● **Objective**: Reproduce precisely the lines between the start of the data below and the line with "self.p, self.par, self.cap, self.fixed", both included.

● **Data section**:
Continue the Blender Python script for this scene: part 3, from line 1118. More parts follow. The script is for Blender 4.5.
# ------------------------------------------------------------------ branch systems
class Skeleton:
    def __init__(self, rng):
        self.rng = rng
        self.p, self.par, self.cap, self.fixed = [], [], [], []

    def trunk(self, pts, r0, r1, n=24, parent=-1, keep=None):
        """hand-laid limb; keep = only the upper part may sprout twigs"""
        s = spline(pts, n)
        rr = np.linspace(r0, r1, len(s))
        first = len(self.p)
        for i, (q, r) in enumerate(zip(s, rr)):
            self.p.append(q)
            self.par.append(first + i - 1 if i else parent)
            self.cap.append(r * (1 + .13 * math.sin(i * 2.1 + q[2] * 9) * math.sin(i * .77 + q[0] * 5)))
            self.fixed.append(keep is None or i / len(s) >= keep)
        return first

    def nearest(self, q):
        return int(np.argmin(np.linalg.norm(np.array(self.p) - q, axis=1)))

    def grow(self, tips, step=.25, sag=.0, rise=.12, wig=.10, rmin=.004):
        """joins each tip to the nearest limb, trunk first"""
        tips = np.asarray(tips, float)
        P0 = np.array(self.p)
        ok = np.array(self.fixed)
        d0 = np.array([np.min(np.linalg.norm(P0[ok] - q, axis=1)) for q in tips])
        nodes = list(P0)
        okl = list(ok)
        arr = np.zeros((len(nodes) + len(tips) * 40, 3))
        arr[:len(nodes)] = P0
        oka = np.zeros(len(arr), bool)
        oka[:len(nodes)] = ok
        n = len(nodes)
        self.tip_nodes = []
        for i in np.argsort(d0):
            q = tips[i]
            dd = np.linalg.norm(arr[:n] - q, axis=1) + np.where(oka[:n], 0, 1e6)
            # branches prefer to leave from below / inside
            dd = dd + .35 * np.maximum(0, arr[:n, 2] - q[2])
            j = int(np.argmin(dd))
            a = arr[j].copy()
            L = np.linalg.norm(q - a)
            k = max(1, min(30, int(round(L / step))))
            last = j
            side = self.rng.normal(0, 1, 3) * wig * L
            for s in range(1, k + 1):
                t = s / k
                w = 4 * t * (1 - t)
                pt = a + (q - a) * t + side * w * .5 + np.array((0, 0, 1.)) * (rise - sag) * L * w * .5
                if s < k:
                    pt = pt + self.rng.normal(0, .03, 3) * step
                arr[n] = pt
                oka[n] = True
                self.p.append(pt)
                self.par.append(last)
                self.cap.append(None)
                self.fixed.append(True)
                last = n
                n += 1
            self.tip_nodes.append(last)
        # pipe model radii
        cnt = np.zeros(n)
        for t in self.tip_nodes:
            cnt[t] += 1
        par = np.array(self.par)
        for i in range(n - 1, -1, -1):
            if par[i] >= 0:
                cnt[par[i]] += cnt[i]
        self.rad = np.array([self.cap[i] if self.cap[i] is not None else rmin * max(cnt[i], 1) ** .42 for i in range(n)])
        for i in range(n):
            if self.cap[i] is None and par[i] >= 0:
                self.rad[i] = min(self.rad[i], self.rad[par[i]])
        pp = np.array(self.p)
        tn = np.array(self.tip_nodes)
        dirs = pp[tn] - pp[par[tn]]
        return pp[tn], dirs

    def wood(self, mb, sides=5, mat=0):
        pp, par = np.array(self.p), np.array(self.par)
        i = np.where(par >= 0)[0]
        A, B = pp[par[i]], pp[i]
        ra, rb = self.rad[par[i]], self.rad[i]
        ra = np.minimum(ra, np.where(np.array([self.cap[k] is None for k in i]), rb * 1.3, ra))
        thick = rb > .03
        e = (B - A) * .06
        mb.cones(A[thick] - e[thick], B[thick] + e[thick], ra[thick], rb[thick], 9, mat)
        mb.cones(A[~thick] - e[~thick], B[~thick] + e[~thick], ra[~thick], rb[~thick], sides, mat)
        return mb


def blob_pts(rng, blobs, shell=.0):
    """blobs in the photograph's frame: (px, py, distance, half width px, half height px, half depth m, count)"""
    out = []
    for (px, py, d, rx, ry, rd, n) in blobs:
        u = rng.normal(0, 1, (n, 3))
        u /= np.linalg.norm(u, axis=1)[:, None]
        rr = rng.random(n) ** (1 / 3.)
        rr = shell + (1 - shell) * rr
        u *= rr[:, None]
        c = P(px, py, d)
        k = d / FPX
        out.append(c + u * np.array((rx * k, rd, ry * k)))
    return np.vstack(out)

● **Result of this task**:
Continue the Blender Python script for this scene: part 3, from line 1118. More parts follow. The script is for Blender 4.5.
# ------------------------------------------------------------------ branch systems
class Skeleton:
    def __init__(self, rng):
        self.rng = rng
        self.p, self.par, self.cap, self.fixed = [], [], [], []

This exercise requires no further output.